When Gloria was self’s teacher, she looked like a 12-year-old.  She had a round face and short hair.  She was very small.  But, she was also very direct, one of the most direct teachers self ever had, growing up.  Here’s an excerpt from the article:

Former president Gloria Arroyo refused to enter a plea yesterday on a graft charge that could see her jailed for life, as she appeared in court wheelchair-bound and wearing a neck brace.

Arroyo sat quietly as Judge Efren de la Cruz read the charge that she had plundered 366 million pesos (approx. nine million dollars) in state lottery funds during her time as president from 2001-2010.

*     *     *

Arroyo ended her time in power as one of the country’s most unpopular presidents, amid allegations she had cheated to win elections, embraced feared warlords as allies, and was involved in widespread corruption.

Her successor, Benigno Aquino, won a landslide election after vowing to fight corruption and prosecute Arroyo.

*     *     *

Court resolutions to these cases are expected to drag on for years in the country’s slow justice system.

In pictures, self barely recognizes her.  Why did this vibrant woman turn overnight into this almost unrecognizable invalid?  What happened to her?

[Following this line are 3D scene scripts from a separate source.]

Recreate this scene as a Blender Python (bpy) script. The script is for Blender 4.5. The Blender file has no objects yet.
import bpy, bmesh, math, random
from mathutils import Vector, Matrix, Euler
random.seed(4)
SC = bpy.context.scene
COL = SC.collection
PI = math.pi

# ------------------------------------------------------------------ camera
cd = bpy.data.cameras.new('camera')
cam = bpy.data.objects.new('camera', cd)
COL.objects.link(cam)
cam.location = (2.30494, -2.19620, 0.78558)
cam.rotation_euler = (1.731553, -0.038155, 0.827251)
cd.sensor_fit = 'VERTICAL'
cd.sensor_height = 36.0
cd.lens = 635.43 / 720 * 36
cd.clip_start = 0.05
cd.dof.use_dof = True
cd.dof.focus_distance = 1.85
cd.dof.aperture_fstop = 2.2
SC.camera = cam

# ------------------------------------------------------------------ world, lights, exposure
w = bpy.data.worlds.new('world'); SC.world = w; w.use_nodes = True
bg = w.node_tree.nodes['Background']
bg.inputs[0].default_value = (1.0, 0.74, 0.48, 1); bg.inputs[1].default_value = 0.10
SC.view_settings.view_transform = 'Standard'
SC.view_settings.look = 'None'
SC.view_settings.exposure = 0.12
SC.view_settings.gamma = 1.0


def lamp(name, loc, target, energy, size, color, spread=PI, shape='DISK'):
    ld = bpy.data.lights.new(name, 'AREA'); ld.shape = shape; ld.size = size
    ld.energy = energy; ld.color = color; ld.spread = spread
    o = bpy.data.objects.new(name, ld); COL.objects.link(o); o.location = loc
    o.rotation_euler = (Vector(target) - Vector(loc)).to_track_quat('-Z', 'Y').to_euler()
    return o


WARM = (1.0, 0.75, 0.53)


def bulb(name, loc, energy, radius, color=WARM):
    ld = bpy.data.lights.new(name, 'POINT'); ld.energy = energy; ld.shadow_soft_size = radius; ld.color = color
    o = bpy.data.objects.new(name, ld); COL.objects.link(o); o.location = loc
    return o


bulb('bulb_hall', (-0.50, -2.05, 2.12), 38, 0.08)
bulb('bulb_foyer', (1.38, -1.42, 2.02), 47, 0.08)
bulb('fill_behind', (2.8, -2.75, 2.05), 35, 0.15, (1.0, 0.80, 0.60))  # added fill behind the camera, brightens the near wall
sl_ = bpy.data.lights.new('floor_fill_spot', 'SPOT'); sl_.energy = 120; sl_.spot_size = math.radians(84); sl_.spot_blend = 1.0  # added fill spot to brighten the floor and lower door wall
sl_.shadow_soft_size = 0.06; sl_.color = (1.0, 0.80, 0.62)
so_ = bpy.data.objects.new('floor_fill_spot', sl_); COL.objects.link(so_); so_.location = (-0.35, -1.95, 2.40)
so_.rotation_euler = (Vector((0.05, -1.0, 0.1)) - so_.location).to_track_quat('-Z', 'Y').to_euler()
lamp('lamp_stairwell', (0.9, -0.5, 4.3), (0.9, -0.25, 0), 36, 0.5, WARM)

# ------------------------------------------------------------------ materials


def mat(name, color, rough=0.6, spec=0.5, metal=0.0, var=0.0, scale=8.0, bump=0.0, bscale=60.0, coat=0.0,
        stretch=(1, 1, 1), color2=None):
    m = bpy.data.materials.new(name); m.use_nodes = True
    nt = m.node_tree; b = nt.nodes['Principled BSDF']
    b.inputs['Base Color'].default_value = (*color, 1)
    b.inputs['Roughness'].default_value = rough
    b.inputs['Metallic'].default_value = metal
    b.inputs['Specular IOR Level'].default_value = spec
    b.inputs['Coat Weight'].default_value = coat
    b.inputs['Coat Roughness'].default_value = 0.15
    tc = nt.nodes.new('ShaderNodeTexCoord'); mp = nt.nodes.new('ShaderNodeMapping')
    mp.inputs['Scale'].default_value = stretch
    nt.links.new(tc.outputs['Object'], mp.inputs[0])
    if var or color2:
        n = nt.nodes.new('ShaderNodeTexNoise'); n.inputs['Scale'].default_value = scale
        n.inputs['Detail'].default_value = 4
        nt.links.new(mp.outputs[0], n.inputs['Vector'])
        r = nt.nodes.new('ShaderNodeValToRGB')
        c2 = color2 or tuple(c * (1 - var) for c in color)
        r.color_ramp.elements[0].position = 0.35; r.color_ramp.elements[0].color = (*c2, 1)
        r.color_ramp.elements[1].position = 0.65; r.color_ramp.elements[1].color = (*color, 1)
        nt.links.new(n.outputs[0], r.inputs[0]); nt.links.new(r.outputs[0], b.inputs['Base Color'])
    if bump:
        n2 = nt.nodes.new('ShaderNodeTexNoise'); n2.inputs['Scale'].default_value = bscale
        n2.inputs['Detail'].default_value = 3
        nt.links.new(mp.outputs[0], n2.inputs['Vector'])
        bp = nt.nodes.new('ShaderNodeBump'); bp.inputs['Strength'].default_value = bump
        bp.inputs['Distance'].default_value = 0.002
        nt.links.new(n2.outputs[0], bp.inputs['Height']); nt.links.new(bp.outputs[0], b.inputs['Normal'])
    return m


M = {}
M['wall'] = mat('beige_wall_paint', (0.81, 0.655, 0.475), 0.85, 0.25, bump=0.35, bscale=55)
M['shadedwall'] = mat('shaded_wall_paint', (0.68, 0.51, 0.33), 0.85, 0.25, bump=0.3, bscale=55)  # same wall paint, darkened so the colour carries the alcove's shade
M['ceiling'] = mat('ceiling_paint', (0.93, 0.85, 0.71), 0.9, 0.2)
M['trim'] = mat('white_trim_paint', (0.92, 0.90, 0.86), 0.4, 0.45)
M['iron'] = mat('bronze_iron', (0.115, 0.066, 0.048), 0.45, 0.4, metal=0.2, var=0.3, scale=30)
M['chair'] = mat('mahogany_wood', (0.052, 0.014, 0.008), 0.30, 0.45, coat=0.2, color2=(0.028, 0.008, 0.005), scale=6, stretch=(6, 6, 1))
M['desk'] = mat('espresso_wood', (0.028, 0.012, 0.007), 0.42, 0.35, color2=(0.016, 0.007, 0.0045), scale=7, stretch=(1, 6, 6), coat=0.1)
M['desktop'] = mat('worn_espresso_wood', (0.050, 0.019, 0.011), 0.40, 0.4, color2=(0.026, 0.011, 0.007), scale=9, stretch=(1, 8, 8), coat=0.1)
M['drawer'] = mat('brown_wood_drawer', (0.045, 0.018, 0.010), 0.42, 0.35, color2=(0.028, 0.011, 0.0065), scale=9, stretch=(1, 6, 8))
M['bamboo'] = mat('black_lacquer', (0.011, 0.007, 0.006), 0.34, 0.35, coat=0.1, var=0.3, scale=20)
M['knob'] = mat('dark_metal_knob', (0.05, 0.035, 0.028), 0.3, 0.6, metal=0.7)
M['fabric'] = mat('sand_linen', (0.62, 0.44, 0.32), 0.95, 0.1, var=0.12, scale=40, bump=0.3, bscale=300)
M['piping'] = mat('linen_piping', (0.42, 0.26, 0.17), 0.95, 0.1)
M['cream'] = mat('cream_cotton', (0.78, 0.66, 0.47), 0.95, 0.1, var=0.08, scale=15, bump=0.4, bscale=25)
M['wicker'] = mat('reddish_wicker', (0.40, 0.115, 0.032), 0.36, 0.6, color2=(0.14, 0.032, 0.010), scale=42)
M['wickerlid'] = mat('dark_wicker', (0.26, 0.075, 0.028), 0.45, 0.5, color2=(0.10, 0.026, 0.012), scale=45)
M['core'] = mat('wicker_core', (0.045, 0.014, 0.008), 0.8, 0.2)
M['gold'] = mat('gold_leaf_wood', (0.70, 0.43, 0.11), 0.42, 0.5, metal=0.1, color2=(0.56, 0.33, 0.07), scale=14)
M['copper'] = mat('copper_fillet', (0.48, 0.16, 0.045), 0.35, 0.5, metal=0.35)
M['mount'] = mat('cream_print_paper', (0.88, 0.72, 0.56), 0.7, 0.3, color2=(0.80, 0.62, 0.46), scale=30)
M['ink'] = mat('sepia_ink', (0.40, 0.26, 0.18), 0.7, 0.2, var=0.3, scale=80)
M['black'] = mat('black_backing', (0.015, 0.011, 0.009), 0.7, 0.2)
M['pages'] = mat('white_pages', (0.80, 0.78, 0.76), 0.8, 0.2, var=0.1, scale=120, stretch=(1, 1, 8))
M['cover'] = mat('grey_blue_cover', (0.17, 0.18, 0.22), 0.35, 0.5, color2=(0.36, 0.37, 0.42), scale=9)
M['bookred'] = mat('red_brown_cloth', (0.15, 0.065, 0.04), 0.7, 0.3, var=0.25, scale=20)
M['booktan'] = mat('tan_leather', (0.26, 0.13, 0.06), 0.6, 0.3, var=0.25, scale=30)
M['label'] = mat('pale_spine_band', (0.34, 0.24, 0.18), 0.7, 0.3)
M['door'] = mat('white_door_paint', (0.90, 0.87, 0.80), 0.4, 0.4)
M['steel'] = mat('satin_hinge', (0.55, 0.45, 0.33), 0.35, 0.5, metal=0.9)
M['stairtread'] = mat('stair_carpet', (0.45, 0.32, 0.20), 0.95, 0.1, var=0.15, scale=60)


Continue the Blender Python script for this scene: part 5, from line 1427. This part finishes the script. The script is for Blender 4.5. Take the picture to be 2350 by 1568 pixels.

Self will finish up with yet another quote from Dreams of My Father, by Barack Obama.  In the passage below, Barack’s aunt Zeituni takes him to seem some relatives who are so destitute that Obama is ashamed for not being able to give more money:

My aunt turned away and, forcing a smile, waved to Auma.  And as we began to walk forward, she added, “I will tell you this so you will know the pressure your father was under in this place.  So you don’t judge him too harshly.  And you must learn from his life.  If you have something, then everyone will want a piece of it.  So you have to draw the line somewhere.  If everyone is a family, no one is a family.  Your father, he never understood this, I think.